The Documentary Debate: How To Succeed in a world of Big Deals and Big Competition, emerged as one of the buzziest panels at this year’s Edinburgh TV Festival, with host and executive chairman of Banijay UK, Patrick Holland, kicking off by asking how docs have gone from “niche to a dominant form of the streaming revolution?”
In contrast to the world of fake news, AI, augmented reality, deep fakes, miss and diss information, former BBC Two controller and CEO of Nutopia Jane Root responded: “Everyone, but young people especially, are interested in ‘the real’, what is actually happening?”
Key to the popularity of docuseries over the last decade is “emotional engagement,” said Harjeet Chhokar, who oversees unscripted for Amazon Studio.
He explained that while All Or Nothing: Arsenal was about wealthy football stars, viewers engaged with the characters in the same way they would the protagonists of any observational work place doc. “You feel you’re in the changing room with them,” he said.
Cash flows
While docs have soared in popularity, so too has the money coming into the sector, with ethical questions at the forefront of the debate in Edinburgh.
By definition a documentary sets out to explore and observe, meaning producers have to leave room for the unexpected to take place. Mobeen Azhar, presenter, journalist and film maker, expressed concern that with the increasingly lucrative nature of the sector, commissioners’ appetite for risk will lessen.
He felt his best work was done when the attitude of the commissioners was: “You don’t know what the end point is but we believe in it.”
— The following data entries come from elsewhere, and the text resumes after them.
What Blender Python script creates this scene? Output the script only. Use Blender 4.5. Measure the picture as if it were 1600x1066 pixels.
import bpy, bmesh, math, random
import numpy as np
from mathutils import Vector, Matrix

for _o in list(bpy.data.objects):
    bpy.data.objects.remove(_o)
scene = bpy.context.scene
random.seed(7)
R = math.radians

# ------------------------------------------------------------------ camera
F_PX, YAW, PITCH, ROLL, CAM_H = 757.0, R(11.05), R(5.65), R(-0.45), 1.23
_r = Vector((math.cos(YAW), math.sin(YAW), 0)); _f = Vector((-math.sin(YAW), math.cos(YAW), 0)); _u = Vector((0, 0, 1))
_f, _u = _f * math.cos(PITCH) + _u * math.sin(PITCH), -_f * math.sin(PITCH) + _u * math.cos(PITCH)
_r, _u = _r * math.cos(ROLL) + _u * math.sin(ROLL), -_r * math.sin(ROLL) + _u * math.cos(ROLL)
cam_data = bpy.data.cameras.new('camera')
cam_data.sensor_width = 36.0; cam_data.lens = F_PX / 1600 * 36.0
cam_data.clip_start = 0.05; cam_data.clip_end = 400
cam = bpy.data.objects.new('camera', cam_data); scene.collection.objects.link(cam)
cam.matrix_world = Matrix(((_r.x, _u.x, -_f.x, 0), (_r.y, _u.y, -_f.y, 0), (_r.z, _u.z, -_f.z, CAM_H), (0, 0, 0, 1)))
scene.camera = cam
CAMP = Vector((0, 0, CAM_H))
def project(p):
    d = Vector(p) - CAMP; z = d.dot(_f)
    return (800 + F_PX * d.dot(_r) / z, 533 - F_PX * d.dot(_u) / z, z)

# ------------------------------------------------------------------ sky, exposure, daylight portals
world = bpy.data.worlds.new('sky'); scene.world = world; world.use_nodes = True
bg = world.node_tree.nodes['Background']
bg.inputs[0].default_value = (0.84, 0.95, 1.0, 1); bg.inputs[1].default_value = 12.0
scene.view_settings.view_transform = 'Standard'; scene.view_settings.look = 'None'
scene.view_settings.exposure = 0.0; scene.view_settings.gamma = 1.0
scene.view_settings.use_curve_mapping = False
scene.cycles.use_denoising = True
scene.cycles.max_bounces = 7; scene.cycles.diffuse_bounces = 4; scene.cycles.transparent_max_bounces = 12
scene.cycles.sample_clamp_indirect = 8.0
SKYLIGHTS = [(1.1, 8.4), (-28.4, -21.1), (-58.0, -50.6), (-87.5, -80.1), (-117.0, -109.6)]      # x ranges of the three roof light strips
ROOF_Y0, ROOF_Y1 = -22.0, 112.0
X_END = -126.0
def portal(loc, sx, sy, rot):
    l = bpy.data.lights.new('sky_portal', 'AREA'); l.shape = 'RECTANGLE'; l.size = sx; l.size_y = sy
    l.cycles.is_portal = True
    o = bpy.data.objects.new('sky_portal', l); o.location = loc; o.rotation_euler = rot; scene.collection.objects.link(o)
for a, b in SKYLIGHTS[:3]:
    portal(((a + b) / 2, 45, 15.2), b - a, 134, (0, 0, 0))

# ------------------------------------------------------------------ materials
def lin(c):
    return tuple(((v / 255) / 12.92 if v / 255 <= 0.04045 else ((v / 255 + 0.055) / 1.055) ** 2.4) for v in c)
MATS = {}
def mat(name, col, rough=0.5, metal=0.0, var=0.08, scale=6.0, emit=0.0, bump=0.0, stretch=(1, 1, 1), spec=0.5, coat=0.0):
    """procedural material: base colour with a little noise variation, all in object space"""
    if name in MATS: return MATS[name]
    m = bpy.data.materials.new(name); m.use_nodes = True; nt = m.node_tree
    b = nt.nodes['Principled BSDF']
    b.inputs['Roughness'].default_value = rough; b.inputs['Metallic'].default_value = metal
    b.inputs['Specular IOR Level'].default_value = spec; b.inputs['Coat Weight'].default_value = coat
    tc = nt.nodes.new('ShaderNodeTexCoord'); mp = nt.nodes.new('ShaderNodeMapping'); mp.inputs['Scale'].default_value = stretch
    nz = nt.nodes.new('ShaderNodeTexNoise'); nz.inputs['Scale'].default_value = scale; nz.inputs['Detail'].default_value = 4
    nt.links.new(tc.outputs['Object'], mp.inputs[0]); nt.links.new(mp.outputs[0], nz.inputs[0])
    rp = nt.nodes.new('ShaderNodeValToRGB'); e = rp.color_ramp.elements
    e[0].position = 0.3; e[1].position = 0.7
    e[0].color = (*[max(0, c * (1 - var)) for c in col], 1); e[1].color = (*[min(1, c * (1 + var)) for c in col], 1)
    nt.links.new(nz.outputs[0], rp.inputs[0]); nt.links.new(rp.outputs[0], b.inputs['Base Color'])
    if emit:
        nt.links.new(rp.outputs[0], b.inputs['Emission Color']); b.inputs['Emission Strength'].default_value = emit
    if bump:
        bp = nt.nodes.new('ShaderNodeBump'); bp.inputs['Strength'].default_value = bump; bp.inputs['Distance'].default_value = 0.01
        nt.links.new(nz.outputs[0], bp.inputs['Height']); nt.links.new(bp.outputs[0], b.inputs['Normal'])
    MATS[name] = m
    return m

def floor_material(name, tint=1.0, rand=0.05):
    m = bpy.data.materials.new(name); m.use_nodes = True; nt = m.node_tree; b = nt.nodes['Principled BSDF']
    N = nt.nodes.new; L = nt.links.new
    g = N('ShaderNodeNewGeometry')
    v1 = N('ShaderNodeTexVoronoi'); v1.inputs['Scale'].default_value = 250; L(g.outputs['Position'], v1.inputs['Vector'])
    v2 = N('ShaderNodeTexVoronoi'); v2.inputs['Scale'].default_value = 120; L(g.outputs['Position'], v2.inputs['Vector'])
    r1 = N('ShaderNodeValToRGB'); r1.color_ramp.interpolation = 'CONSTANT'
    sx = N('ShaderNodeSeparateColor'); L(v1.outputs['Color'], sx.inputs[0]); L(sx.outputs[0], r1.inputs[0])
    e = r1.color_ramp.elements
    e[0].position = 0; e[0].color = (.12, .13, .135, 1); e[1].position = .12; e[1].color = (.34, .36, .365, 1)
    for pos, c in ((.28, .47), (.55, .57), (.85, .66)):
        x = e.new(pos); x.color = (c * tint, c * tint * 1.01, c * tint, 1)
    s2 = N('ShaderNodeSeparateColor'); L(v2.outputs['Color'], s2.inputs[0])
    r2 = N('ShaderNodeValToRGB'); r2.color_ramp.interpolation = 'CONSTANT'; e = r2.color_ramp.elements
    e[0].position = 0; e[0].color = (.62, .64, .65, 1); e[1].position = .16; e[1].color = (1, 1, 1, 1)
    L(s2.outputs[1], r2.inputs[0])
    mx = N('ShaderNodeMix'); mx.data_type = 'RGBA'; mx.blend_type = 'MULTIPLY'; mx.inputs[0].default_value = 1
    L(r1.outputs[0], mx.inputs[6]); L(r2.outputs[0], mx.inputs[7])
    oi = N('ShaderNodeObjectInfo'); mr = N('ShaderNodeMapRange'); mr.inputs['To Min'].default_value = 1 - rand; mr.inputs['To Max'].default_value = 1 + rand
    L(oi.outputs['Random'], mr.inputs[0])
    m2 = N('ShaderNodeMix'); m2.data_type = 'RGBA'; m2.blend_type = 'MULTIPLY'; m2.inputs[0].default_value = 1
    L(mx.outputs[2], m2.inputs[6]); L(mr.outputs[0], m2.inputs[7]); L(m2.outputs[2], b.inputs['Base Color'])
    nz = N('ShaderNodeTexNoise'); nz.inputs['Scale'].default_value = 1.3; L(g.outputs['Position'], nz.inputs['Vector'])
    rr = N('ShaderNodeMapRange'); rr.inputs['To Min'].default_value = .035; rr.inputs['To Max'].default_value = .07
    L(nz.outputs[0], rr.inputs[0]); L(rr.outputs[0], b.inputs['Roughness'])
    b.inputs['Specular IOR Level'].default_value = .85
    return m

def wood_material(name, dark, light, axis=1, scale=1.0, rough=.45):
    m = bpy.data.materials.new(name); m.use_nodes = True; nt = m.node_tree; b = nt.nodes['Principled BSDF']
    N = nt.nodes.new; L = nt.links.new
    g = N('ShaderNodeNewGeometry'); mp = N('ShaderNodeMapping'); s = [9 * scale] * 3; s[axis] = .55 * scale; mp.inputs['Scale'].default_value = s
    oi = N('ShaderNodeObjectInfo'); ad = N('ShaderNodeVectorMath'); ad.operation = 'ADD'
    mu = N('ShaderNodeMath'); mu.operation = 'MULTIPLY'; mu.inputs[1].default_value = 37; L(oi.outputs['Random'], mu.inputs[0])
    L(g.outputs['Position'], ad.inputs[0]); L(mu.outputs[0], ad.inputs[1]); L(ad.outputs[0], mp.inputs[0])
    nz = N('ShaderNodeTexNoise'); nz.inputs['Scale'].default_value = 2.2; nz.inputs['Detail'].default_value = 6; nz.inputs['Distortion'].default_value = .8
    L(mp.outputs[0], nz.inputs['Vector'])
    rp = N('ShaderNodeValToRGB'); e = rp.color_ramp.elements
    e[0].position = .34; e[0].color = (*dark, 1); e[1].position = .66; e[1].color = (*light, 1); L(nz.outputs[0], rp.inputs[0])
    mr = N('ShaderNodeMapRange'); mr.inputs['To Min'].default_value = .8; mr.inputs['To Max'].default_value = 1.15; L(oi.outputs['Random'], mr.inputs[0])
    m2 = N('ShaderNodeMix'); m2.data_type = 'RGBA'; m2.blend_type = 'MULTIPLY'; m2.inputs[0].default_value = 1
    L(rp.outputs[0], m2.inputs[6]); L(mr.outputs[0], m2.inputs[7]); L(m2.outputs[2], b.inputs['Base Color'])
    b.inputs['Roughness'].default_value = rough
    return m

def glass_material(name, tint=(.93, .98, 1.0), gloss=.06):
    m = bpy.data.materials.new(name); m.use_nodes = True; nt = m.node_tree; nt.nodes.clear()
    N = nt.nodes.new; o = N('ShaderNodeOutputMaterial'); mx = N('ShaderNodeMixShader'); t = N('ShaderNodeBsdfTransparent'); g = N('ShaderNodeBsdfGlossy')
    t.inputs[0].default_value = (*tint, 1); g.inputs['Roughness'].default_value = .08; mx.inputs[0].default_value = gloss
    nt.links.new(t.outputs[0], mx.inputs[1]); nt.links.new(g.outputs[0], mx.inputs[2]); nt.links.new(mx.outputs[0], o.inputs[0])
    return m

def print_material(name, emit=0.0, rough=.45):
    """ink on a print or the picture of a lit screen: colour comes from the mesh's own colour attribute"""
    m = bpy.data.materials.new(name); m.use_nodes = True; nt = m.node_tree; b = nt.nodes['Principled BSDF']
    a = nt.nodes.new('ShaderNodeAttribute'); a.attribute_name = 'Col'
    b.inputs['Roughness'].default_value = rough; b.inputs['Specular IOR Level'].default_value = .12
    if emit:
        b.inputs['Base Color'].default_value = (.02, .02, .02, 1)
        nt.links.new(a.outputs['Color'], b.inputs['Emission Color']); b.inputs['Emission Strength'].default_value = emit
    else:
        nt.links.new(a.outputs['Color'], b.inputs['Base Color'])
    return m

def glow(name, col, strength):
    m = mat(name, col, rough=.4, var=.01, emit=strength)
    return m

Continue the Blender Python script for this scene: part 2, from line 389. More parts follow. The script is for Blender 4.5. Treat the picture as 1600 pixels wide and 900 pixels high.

Claire Sillery, head of commissioning documentaries at the BBC, reminded the audience that in that scenario, the role of the public broadcaster is “what the BBC is there for.”.
Earlier she had underlined the most important feature of a documentary to be “can I trust it?” and “Is it true?”, with the most controversial element of the debate, paying for access, then taking centre stage.
Just what this means for PSB’s when access is given to those with the biggest cheque books is unclear, but Chhokar pointed out that paying for access can be done “without effecting the final product at all”. Hiolland responded with the direct counter argument, “but it can.”
Judging by the speculation that was taking place across Edinburgh’s bars well into the early hours, this eternal conflict will define the future of documentary making over the next few years.